Im Anschluss an unser Tasting hatten Dan und ich eine hitzige Diskussion. Er empfand den Elijah Craig Small Batch als leckeren, distinktiven Whiskey, für mich war es wieder einmal ein klassischer Bourbon mit minimaler Geschmacksindifferenz. Der Abgang erinnerte mich sogar an Sodbrennen, kann aber auch an meinen Chili-Knoblauch Garnelen liegen, die ich am Vortag gegessen hatte. Seis drum. Der Objektivität in Ehren sei ausdrücklich zu betonen, dass der Small Batch definitiv einen Charakter besitzt, der sich in einer holzigen Würzigkeit ausdrückt und ihn von anderen Bourbons unterscheidet. Als Zielgruppe des Elijah Craigs stelle ich mir assoziativ den stereotypischen Vorstadt-Holzfäller vor, der in blauer Arbeiterjeans, rot-schwarz gestreiftem Baumwollhemd, dichtem Vollbart und Brusthaar, mit seiner schweren Axt wuchtige Baumstämme in den Wäldern Kentuckys spaltet, abends in die Kneipe seines Vertrauens einkehrt, saftige Koteletts bestellt und als Nachspeise einen Berg Waffeln verputzt. Tag ein, Tag aus. 

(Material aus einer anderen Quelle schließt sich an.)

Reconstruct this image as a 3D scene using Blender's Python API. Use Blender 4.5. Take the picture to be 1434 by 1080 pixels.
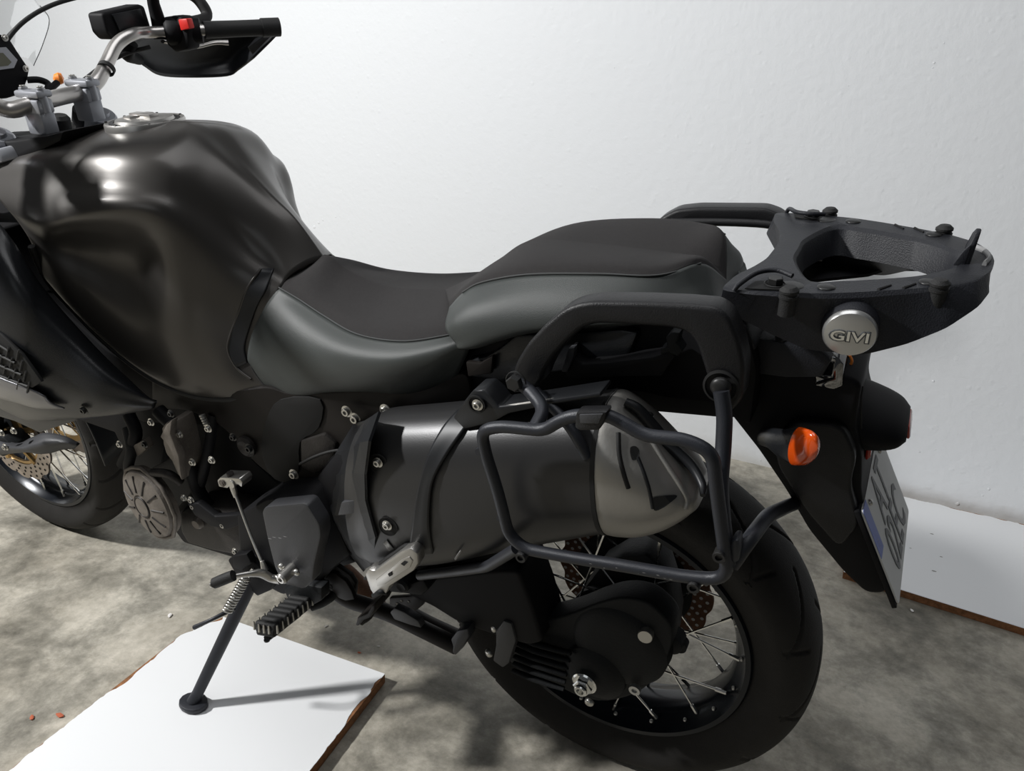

Wer Bourbon mag, der in eine pfeffrige, würzigere und holzige Richtung geht, wird an diesem Whiskey ebenfalls Gefallen finden. Der Elijah Craig Small Batch schmeckt nicht schlecht, ist jedoch eher geradlinig und nicht komplex wie ein Eagle Rare. Vorsicht Sakrileg: In einer Colamischung oder on the rocks macht er sich bestimmt richtig gut. Für den puren Genuss sollte man es jedoch wie bei der Partnerwahl halten: 

Nicht mit dem Erstbesten zufriedengeben und weitersuchen, bis man was Besseres gefunden hat.